I had my villain.  I had my history.  And when the story veered in one direction so that Rena and Sarah and Katie all ended up together on Lovells to help Evie, I knew I had the right parallel; one guiding trio against another. 

Sometimes it pays to listen to that tickle in the back of the brain.
Image from Wikipedia, Perseus slaying Medusa

You can learn more of Margaret Ronald and her books:
Facebook:  Margaret Ronald

*Note: Spiral Hunt (the first book) is 99c on Kindle


  1. I did not know about the black day, that must have been scary

    1. I didn't know either. This was interesting to learn. Thank you for stopping Blodeuedd.

  2. I do love mythology... even the retellings (Bubo rocks!). I love how you came back to it to really develop the story with other elements. So interesting!

    1. Melissa (B&T) Thank you for stopping! I really love learning these. :)

  3. Wonderful post, and I love how your that one tickle made all of the pieces fall into place!

  4. I am obsessed with Greek Mythology. Lovely post.

  5. I do have a strong background with Greek Mythology but not with Irish myths and folklore and, I must say, I would LOVE to learn more about it.
    A very interesting post and the book sounds fascinating!
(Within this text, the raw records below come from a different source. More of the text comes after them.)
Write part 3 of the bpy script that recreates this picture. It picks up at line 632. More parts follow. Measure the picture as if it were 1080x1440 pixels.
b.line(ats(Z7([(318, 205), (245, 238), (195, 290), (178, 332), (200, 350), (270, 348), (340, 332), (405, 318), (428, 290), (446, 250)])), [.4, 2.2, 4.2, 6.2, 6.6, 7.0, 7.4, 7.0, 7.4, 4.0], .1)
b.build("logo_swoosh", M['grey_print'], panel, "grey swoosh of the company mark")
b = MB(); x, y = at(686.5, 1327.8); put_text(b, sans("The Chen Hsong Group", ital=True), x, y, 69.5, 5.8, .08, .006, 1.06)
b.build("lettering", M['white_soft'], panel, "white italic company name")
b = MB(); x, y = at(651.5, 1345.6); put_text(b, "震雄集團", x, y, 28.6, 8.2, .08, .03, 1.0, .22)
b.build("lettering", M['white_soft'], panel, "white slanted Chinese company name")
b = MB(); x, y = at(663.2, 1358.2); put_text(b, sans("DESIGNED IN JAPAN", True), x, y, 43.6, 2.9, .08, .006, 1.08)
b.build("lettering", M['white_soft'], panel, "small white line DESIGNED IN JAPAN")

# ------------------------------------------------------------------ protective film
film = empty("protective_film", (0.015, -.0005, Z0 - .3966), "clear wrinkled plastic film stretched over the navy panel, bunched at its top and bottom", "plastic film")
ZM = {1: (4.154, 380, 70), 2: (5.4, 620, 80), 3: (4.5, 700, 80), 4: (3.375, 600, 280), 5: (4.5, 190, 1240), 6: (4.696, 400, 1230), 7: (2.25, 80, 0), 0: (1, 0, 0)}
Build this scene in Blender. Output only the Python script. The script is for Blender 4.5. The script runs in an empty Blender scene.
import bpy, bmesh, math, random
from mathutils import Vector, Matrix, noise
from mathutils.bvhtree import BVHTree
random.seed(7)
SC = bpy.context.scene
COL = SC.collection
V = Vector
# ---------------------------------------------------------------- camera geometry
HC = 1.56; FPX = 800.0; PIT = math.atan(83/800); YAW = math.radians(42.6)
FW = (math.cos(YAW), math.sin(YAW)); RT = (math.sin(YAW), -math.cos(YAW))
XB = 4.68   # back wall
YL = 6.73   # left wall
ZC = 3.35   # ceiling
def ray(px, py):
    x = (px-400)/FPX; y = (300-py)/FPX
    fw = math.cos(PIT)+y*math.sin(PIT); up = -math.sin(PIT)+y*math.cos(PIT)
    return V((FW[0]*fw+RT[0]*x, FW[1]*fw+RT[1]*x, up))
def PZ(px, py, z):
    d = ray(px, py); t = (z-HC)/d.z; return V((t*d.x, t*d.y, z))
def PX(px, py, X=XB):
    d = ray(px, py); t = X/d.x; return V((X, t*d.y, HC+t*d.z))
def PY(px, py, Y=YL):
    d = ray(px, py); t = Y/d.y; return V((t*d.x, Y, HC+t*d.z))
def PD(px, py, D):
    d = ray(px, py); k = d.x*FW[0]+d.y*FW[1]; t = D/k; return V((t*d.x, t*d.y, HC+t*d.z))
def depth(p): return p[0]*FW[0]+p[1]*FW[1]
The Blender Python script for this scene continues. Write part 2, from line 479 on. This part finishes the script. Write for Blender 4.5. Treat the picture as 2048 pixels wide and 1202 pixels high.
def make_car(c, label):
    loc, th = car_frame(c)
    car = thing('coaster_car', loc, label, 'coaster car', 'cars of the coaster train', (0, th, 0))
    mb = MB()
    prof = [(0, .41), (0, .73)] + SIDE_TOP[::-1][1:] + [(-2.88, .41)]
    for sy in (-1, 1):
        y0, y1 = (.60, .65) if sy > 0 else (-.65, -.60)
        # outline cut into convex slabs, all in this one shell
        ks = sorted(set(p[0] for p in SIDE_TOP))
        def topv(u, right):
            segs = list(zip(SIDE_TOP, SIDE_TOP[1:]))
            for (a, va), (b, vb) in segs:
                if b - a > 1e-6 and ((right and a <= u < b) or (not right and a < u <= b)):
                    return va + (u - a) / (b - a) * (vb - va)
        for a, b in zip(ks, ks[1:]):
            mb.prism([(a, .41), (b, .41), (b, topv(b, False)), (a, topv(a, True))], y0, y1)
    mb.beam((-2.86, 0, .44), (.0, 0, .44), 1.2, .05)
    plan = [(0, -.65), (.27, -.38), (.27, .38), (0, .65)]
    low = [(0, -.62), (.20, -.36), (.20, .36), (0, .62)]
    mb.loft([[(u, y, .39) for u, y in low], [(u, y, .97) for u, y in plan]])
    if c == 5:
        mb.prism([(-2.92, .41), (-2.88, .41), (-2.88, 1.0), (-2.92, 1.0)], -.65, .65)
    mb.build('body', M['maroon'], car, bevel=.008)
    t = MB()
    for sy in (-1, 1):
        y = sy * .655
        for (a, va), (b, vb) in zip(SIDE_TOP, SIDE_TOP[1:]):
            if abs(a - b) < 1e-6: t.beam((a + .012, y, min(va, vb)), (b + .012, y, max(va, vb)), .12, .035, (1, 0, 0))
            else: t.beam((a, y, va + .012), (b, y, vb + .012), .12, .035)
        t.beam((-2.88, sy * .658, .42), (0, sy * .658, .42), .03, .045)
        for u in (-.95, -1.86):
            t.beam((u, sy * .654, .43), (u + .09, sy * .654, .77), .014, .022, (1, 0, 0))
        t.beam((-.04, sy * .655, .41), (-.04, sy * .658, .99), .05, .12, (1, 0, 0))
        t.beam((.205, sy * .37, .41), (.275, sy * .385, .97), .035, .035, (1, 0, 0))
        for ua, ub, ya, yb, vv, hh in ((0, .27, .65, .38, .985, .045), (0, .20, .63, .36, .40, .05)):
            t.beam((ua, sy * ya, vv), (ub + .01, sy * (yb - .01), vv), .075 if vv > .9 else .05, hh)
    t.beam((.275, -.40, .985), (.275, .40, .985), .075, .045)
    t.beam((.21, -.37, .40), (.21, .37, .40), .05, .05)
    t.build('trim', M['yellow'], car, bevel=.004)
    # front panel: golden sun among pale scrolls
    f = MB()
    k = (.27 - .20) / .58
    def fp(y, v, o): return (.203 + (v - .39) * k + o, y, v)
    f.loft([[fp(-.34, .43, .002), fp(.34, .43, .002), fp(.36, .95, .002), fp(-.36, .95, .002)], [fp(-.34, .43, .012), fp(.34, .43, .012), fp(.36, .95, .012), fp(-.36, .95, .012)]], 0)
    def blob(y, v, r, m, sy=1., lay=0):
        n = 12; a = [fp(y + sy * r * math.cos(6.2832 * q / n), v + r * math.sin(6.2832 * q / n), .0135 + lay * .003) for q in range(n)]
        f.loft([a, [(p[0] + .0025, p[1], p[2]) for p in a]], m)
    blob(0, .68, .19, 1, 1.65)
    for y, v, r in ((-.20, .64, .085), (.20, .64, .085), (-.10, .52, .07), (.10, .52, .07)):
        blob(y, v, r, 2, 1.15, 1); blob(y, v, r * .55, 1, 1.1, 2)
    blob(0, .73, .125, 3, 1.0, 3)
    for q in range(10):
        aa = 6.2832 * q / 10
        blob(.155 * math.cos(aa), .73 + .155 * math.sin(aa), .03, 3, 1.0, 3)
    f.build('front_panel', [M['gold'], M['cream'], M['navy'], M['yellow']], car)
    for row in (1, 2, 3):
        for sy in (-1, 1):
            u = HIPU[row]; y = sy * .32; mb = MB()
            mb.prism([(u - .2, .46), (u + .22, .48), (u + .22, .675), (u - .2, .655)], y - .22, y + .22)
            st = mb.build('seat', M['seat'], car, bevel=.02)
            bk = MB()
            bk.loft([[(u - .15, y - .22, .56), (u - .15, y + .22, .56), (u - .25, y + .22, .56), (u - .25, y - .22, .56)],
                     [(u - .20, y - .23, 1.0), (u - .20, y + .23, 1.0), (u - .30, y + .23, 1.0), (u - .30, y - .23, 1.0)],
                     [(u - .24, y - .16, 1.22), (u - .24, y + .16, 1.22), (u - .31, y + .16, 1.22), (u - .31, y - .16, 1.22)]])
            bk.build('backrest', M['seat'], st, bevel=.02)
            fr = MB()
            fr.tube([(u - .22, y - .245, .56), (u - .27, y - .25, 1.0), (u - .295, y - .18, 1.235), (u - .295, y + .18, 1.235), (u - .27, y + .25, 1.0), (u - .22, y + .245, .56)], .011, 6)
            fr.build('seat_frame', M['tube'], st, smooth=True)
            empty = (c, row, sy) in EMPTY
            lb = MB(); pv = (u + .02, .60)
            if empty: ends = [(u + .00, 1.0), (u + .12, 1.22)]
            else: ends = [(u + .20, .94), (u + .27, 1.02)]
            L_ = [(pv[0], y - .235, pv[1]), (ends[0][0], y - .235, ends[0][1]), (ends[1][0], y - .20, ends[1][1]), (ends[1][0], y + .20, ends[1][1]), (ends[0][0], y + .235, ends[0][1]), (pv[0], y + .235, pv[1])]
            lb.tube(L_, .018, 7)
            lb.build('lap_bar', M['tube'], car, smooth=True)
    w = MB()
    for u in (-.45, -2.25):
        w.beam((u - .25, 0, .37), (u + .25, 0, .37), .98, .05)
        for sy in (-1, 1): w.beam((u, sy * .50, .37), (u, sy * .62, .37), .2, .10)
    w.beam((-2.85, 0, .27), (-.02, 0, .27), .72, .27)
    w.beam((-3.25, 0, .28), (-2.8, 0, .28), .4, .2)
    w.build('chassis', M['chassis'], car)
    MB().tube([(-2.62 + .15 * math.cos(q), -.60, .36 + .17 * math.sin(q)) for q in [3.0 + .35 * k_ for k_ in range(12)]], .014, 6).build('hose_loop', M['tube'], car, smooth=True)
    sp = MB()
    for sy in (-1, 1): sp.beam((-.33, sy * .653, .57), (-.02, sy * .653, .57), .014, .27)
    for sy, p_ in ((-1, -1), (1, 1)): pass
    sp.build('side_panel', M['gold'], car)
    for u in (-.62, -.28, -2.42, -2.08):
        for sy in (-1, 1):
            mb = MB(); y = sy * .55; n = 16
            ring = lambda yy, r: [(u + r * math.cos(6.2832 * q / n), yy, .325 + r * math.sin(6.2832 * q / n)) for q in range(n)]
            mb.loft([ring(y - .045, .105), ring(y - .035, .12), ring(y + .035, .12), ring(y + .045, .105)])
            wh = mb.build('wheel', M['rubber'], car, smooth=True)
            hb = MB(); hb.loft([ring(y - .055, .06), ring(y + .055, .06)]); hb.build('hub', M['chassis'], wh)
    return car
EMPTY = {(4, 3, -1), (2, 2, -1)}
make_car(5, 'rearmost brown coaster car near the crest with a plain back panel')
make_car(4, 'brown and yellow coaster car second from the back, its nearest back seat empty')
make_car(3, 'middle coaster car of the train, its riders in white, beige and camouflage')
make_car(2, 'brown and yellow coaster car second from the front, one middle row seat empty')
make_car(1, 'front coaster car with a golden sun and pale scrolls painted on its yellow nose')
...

    1. Silvia, I think this is so neat to learn the different folklores and such. :) Thank you for visiting.

  6. I tried commenting the other day at work, but that turned out to be a no-go. Silly work filters. My comment was pretty awesome too.

    Anywho, this sounds great. I love Greek mythology. Clash of the Titans was one of my favorite movies growing up and I watched it all the time. Go Bubo Go!

    It is always amazing how things in our childhoods have ways of creeping back and affecting us. They just linger in the backs of our minds waiting for the perfect moment to jump and shout "I'm awesome! or Remember me?"

    1. Oh no Ashley. Sorry it didn't work the other day. So glad you enjoyed the post!